<<<<

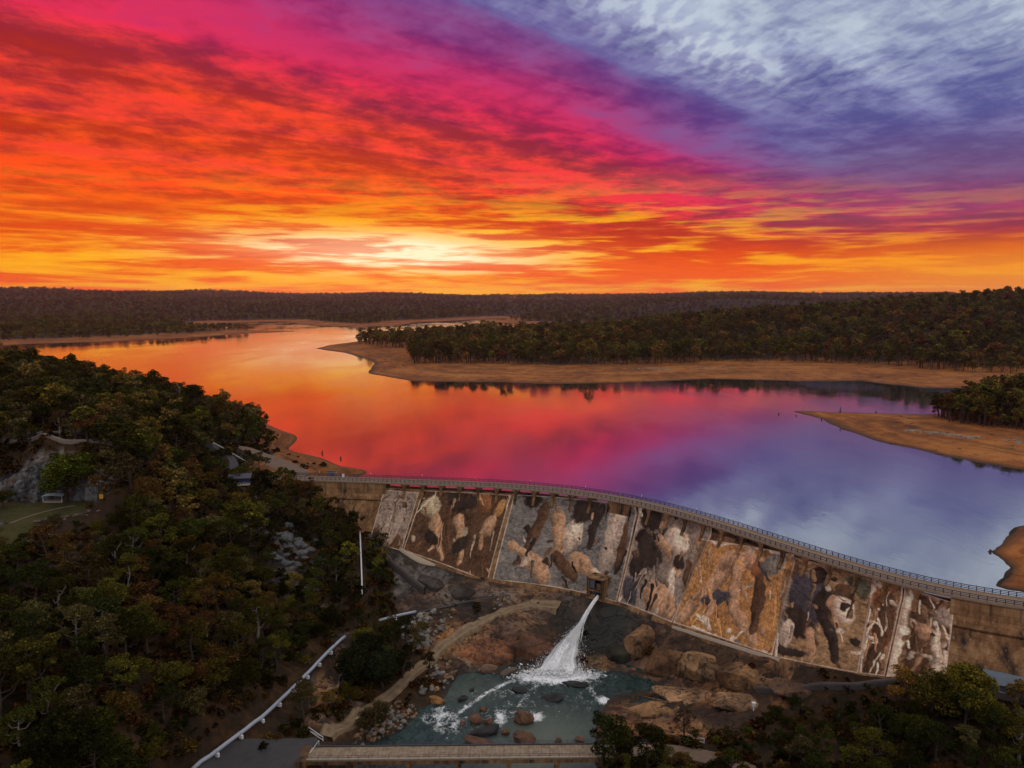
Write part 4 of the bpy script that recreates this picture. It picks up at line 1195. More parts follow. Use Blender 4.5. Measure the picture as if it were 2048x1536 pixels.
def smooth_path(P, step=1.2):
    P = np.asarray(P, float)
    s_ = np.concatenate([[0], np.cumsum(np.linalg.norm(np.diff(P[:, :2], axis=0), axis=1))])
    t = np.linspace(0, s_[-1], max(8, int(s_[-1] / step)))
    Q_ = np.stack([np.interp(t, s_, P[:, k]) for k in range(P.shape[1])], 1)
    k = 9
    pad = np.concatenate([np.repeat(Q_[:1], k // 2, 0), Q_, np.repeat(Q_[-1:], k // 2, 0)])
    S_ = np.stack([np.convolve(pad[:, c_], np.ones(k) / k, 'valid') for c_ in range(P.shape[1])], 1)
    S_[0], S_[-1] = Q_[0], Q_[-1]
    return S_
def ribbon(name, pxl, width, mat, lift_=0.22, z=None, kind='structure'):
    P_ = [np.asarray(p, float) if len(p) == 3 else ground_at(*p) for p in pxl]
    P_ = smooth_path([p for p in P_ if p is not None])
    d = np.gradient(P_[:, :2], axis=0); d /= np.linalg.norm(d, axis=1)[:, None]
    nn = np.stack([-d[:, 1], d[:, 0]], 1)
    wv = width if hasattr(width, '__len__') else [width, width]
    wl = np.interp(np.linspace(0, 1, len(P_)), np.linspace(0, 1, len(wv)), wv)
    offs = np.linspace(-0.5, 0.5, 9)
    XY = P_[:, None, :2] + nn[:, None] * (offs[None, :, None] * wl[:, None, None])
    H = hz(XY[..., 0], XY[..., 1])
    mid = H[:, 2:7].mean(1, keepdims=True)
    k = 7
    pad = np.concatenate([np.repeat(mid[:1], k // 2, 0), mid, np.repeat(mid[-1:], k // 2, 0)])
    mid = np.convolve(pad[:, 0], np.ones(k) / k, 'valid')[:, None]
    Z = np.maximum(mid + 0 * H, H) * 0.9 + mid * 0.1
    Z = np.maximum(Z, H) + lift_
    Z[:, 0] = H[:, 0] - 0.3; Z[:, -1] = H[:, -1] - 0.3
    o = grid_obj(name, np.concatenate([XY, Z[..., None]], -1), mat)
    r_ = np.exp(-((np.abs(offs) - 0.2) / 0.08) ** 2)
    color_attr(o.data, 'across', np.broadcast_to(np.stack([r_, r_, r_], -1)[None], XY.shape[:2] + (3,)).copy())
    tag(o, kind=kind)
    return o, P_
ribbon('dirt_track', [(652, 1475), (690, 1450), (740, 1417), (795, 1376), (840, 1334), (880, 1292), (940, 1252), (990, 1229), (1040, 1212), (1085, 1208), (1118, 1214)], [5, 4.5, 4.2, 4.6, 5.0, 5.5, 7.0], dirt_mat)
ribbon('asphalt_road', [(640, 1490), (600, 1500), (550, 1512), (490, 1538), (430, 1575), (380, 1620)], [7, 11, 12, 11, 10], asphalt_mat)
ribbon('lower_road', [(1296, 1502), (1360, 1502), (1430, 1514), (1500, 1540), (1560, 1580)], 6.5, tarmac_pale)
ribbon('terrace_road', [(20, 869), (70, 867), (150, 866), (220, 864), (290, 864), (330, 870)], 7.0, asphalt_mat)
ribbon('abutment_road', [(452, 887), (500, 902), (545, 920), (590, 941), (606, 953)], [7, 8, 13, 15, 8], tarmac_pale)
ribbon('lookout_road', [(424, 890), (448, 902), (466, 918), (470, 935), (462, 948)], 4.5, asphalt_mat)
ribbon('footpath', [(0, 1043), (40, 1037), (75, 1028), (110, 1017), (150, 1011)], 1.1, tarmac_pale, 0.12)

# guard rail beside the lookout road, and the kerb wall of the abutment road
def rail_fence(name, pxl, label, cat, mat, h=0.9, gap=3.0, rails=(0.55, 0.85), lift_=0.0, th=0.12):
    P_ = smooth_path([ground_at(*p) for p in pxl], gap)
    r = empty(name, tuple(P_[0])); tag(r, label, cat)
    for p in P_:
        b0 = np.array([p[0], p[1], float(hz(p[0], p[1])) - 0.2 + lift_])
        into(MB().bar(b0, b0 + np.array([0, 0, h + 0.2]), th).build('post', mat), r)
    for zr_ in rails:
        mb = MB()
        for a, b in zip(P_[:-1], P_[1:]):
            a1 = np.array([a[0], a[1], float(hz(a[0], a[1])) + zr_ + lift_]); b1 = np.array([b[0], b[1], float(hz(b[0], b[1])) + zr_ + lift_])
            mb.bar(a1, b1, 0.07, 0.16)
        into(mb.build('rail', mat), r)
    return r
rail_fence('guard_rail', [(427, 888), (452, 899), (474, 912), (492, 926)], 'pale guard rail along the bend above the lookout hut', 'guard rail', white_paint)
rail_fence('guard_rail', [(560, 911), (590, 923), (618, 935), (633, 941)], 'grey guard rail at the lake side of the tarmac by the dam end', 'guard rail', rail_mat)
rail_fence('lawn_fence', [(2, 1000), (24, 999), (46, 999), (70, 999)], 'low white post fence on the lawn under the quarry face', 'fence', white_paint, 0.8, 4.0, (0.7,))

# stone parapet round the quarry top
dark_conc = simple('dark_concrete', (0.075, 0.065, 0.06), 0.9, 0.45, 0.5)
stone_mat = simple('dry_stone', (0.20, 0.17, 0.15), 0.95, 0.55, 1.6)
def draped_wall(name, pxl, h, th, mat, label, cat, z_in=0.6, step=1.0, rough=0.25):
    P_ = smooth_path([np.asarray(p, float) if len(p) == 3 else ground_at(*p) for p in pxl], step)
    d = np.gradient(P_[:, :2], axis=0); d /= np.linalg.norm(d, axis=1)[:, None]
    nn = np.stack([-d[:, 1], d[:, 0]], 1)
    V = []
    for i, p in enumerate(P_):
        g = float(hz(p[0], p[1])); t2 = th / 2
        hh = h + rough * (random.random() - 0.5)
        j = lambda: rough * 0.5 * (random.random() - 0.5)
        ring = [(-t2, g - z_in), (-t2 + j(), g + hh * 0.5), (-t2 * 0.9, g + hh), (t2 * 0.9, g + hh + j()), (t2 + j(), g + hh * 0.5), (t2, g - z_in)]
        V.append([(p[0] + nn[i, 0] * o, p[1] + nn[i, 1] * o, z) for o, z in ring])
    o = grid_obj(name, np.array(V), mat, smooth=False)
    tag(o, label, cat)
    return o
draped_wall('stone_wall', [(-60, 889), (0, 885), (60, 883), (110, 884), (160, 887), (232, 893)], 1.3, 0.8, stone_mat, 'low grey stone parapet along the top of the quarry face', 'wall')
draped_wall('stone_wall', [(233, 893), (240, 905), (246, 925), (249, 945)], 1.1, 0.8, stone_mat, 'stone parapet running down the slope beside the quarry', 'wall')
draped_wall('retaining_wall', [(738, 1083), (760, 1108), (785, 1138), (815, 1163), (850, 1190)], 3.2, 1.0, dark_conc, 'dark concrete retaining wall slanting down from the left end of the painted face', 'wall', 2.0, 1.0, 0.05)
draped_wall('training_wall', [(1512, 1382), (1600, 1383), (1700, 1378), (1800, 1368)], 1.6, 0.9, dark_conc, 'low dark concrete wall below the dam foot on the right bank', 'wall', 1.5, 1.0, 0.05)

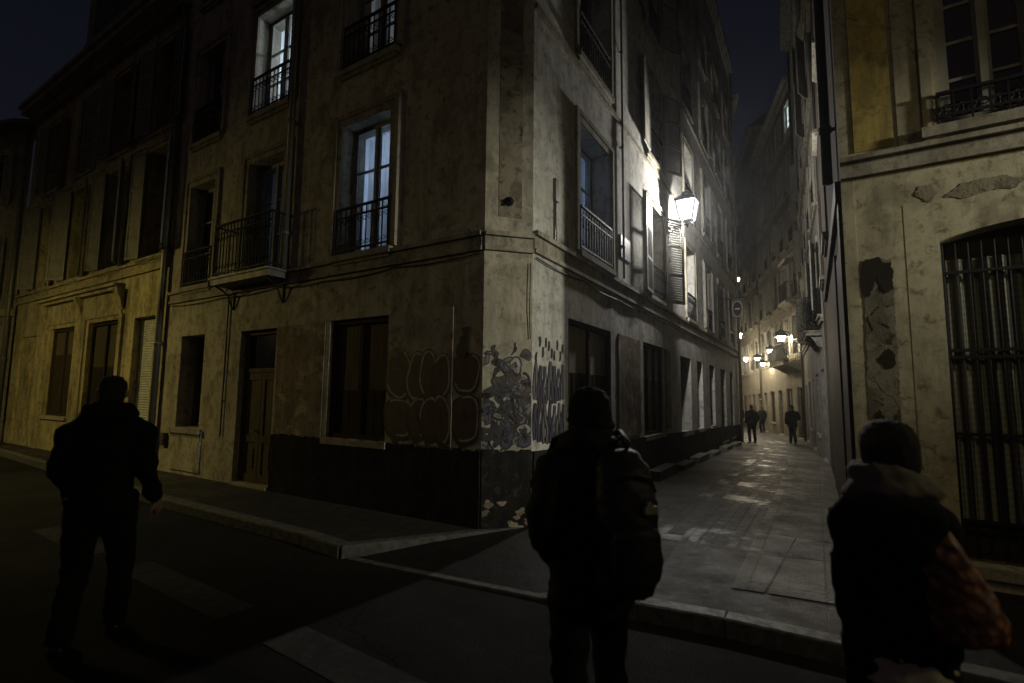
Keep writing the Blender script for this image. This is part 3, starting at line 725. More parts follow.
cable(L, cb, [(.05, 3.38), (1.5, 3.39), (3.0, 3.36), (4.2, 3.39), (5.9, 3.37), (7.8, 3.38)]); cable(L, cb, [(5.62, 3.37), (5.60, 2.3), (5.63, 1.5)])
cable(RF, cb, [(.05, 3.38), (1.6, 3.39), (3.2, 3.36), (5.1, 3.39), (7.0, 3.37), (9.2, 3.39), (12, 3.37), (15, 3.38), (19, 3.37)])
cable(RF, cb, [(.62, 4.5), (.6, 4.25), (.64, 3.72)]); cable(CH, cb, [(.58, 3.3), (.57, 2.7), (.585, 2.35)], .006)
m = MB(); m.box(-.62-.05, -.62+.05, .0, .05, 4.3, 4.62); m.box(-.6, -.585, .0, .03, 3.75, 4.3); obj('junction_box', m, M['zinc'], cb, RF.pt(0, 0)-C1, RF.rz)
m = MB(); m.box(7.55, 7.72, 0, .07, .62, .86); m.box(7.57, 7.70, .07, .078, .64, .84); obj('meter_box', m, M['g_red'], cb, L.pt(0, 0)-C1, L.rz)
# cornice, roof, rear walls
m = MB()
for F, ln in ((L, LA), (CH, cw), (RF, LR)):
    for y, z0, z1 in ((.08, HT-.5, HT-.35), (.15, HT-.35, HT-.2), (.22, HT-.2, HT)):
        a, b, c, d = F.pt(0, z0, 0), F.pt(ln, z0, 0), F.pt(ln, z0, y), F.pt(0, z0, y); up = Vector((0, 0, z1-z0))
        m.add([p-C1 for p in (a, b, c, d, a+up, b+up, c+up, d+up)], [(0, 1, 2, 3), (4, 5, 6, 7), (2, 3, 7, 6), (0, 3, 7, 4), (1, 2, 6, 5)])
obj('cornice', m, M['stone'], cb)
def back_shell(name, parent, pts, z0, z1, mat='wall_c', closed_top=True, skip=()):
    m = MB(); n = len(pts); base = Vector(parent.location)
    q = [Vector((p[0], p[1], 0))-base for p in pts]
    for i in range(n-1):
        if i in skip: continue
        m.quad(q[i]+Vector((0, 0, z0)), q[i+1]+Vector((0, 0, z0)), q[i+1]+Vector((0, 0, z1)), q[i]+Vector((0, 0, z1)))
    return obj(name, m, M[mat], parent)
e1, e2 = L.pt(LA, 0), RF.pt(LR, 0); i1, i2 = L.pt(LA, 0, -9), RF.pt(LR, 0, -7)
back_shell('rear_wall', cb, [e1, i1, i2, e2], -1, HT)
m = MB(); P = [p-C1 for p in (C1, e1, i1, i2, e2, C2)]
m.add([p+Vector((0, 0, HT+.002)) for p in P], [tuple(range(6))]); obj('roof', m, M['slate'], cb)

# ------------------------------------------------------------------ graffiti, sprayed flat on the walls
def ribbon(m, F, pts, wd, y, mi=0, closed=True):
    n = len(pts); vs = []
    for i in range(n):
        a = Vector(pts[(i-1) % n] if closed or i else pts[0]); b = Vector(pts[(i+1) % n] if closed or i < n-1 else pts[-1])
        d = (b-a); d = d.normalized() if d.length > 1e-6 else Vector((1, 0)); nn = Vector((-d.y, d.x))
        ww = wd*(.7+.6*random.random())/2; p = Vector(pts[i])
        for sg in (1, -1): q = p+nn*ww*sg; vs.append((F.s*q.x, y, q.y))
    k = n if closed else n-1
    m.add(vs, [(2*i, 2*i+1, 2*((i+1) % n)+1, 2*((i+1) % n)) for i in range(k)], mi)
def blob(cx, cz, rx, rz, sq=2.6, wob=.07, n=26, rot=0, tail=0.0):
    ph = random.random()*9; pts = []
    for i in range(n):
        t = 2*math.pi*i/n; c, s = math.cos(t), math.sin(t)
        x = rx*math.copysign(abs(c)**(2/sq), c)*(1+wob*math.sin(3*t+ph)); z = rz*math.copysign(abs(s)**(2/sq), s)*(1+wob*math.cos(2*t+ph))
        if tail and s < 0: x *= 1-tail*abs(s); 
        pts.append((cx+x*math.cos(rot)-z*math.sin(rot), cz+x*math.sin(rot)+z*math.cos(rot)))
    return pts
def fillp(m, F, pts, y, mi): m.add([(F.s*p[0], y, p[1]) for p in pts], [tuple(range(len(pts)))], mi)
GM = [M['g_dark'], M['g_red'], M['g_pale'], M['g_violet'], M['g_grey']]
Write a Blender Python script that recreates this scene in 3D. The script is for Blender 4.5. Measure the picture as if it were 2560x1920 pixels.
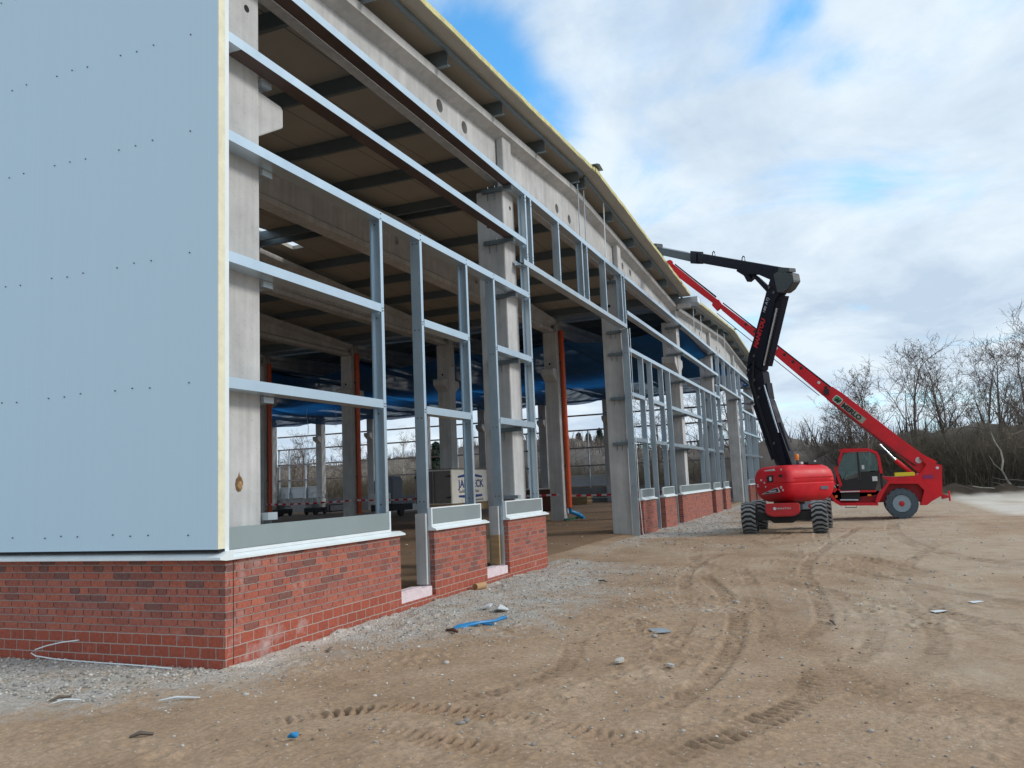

>>>>

What you will do ▸
Return every line of the preceding records in which the word "that" appears.

Right answer ▸
Write part 4 of the bpy script that recreates this picture. It picks up at line 1195. More parts follow. Use Blender 4.5. Measure the picture as if it were 2048x1536 pixels.
Write a Blender Python script that recreates this scene in 3D. The script is for Blender 4.5. Measure the picture as if it were 2560x1920 pixels.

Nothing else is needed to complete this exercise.